SHORT TASK. The lines beneath this instruction, from the first through the one containing "S.cycles.sample_clamp_indirect = 6", must be transcribed exactly; no other line belongs in the output.

--- SOURCE DATA ---

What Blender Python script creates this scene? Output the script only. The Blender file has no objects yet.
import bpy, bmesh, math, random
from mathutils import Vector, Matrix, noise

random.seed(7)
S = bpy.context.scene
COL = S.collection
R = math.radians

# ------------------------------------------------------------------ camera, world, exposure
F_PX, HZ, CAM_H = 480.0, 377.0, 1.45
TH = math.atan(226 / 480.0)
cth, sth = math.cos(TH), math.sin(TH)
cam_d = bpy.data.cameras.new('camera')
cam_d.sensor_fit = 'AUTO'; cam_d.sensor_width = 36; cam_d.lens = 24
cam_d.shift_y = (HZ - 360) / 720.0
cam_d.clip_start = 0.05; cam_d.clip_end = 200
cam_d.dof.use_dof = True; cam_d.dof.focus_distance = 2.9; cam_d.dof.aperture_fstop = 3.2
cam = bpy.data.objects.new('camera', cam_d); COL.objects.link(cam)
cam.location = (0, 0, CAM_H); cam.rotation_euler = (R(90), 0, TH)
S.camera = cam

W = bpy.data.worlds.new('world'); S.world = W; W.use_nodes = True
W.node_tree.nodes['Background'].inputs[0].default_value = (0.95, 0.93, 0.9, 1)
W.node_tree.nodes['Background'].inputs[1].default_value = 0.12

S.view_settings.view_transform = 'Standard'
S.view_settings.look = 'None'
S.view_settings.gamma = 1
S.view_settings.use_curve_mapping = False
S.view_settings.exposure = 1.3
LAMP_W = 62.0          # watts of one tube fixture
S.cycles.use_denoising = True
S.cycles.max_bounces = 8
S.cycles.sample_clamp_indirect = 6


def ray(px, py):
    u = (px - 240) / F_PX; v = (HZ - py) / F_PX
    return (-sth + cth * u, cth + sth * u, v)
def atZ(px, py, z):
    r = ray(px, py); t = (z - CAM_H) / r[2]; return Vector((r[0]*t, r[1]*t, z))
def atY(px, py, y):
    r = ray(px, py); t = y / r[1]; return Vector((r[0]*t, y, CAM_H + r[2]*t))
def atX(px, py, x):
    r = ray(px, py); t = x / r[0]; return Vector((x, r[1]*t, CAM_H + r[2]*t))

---

EXERCISE SOLUTION.
What Blender Python script creates this scene? Output the script only. The Blender file has no objects yet.
import bpy, bmesh, math, random
from mathutils import Vector, Matrix, noise

random.seed(7)
S = bpy.context.scene
COL = S.collection
R = math.radians

# ------------------------------------------------------------------ camera, world, exposure
F_PX, HZ, CAM_H = 480.0, 377.0, 1.45
TH = math.atan(226 / 480.0)
cth, sth = math.cos(TH), math.sin(TH)
cam_d = bpy.data.cameras.new('camera')
cam_d.sensor_fit = 'AUTO'; cam_d.sensor_width = 36; cam_d.lens = 24
cam_d.shift_y = (HZ - 360) / 720.0
cam_d.clip_start = 0.05; cam_d.clip_end = 200
cam_d.dof.use_dof = True; cam_d.dof.focus_distance = 2.9; cam_d.dof.aperture_fstop = 3.2
cam = bpy.data.objects.new('camera', cam_d); COL.objects.link(cam)
cam.location = (0, 0, CAM_H); cam.rotation_euler = (R(90), 0, TH)
S.camera = cam

W = bpy.data.worlds.new('world'); S.world = W; W.use_nodes = True
W.node_tree.nodes['Background'].inputs[0].default_value = (0.95, 0.93, 0.9, 1)
W.node_tree.nodes['Background'].inputs[1].default_value = 0.12

S.view_settings.view_transform = 'Standard'
S.view_settings.look = 'None'
S.view_settings.gamma = 1
S.view_settings.use_curve_mapping = False
S.view_settings.exposure = 1.3
LAMP_W = 62.0          # watts of one tube fixture
S.cycles.use_denoising = True
S.cycles.max_bounces = 8
S.cycles.sample_clamp_indirect = 6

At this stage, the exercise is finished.